* [REQUIREMENT] Scan the material that follows. Copy every line containing the word "part".

* [DATA IN THIS EXERCISE]
+===+

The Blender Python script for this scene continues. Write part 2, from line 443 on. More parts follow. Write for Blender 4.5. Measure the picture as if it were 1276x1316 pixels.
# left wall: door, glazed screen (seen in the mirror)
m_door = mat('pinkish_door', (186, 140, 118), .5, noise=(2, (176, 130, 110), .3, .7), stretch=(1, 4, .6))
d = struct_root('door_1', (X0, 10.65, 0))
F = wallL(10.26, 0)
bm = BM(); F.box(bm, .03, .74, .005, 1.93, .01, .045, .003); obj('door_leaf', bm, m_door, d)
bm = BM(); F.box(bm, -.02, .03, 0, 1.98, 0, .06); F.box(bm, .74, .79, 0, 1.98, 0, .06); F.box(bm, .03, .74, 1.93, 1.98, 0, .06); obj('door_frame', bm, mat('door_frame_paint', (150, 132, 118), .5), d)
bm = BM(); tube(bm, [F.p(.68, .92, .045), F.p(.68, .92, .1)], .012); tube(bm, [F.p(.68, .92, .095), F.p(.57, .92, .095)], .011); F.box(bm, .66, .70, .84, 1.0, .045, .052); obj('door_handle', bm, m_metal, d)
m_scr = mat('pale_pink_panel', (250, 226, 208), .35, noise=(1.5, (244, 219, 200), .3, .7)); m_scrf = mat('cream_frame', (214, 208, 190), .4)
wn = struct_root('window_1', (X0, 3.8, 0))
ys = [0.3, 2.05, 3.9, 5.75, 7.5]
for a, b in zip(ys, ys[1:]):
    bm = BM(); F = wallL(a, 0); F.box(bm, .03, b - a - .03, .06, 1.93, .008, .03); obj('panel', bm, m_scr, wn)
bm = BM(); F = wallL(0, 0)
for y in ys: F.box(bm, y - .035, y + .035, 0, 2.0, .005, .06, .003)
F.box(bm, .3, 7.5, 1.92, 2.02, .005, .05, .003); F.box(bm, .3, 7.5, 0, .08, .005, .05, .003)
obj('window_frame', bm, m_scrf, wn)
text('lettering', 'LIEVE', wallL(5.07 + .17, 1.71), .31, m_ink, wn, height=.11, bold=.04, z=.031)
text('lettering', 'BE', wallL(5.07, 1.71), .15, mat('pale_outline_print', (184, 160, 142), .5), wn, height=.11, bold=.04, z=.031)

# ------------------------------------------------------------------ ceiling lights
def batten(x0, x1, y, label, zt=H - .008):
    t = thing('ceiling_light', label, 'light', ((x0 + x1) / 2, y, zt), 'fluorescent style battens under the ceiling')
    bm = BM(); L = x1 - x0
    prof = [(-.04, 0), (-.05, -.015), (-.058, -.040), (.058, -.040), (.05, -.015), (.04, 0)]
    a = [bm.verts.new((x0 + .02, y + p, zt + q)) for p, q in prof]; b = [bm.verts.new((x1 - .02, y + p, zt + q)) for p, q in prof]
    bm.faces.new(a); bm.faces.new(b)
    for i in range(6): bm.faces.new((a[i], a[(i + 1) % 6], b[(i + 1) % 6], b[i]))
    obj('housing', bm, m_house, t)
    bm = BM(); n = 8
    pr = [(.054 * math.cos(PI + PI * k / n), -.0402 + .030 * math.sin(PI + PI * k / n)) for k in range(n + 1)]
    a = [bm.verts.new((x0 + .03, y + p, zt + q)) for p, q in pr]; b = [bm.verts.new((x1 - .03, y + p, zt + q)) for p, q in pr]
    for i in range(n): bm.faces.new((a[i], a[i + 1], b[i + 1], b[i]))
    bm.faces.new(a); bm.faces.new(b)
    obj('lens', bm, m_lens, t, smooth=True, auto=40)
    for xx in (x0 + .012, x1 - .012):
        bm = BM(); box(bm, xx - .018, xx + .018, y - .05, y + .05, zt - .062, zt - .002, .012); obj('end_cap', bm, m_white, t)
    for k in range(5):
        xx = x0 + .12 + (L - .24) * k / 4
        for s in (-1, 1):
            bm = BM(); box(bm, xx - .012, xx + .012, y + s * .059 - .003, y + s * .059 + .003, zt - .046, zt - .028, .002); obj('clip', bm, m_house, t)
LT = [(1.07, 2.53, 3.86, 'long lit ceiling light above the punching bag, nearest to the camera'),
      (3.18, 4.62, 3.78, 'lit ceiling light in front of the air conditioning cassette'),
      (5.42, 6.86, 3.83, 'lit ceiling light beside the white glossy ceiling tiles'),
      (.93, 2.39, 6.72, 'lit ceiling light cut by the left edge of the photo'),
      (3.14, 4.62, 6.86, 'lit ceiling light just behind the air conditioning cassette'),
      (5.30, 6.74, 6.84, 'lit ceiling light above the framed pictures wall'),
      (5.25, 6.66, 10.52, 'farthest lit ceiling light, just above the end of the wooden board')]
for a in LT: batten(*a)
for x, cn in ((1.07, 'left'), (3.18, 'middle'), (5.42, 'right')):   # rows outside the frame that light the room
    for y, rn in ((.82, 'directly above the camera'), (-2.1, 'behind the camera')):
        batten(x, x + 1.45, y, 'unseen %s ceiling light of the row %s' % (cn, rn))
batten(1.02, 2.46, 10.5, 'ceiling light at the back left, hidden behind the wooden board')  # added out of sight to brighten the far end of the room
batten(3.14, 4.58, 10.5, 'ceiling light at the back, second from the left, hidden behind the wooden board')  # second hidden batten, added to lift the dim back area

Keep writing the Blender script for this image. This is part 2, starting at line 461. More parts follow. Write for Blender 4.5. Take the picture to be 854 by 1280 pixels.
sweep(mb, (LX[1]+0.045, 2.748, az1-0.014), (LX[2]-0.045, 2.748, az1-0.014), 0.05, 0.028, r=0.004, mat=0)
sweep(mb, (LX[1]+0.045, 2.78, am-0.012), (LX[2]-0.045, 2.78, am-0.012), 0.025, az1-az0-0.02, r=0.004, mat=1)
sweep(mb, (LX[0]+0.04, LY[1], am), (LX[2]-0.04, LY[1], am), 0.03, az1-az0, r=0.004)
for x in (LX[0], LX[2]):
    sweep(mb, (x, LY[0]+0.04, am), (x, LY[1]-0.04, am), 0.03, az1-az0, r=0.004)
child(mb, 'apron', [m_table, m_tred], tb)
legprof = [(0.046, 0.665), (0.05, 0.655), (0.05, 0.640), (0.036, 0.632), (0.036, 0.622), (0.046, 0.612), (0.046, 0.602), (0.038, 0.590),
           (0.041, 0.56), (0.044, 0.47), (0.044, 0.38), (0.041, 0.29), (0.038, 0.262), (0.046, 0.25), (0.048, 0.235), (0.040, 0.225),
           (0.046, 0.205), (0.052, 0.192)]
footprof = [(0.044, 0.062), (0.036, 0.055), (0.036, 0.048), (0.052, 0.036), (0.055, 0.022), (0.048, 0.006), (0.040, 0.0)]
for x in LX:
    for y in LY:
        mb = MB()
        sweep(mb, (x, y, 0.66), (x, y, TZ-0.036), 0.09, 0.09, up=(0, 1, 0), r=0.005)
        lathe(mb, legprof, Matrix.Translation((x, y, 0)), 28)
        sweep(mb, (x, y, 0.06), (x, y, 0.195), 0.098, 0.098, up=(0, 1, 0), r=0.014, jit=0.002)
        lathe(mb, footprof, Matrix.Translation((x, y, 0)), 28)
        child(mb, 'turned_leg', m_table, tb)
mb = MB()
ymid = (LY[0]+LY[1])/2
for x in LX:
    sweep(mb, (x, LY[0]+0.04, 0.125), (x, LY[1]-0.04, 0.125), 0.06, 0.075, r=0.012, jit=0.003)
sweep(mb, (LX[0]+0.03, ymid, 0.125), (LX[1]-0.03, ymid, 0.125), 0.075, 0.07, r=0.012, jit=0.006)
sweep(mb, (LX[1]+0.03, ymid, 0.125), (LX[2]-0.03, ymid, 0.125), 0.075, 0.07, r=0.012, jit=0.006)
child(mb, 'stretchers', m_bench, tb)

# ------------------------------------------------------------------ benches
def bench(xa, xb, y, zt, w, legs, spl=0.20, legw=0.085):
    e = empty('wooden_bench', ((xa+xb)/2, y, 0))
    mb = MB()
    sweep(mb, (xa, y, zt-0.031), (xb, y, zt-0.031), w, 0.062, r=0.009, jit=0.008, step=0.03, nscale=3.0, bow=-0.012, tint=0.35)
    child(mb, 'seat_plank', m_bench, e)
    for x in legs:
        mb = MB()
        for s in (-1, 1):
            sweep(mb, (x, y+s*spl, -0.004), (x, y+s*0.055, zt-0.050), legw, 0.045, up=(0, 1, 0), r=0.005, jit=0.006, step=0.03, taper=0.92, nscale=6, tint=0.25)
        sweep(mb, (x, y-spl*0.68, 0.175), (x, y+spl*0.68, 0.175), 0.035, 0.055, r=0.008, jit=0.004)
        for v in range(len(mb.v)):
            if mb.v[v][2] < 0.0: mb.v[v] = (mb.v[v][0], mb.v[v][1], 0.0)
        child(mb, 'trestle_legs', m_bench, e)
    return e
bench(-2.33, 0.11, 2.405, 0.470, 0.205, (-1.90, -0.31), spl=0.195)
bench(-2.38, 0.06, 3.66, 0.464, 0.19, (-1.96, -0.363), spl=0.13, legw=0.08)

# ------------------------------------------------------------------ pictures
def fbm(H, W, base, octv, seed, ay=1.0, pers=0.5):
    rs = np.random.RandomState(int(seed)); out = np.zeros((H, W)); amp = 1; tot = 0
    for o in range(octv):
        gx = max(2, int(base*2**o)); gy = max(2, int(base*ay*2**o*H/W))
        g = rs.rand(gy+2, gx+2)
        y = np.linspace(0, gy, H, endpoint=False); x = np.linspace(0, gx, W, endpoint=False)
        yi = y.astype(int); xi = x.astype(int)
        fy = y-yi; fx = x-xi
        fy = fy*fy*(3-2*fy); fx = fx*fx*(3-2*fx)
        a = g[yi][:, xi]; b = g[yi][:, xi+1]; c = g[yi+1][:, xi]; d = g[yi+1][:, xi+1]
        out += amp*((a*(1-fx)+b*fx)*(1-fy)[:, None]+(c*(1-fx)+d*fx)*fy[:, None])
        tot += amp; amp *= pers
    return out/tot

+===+

* [CORRECT ANSWER]
The Blender Python script for this scene continues. Write part 2, from line 443 on. More parts follow. Write for Blender 4.5. Measure the picture as if it were 1276x1316 pixels.
Keep writing the Blender script for this image. This is part 2, starting at line 461. More parts follow. Write for Blender 4.5. Take the picture to be 854 by 1280 pixels.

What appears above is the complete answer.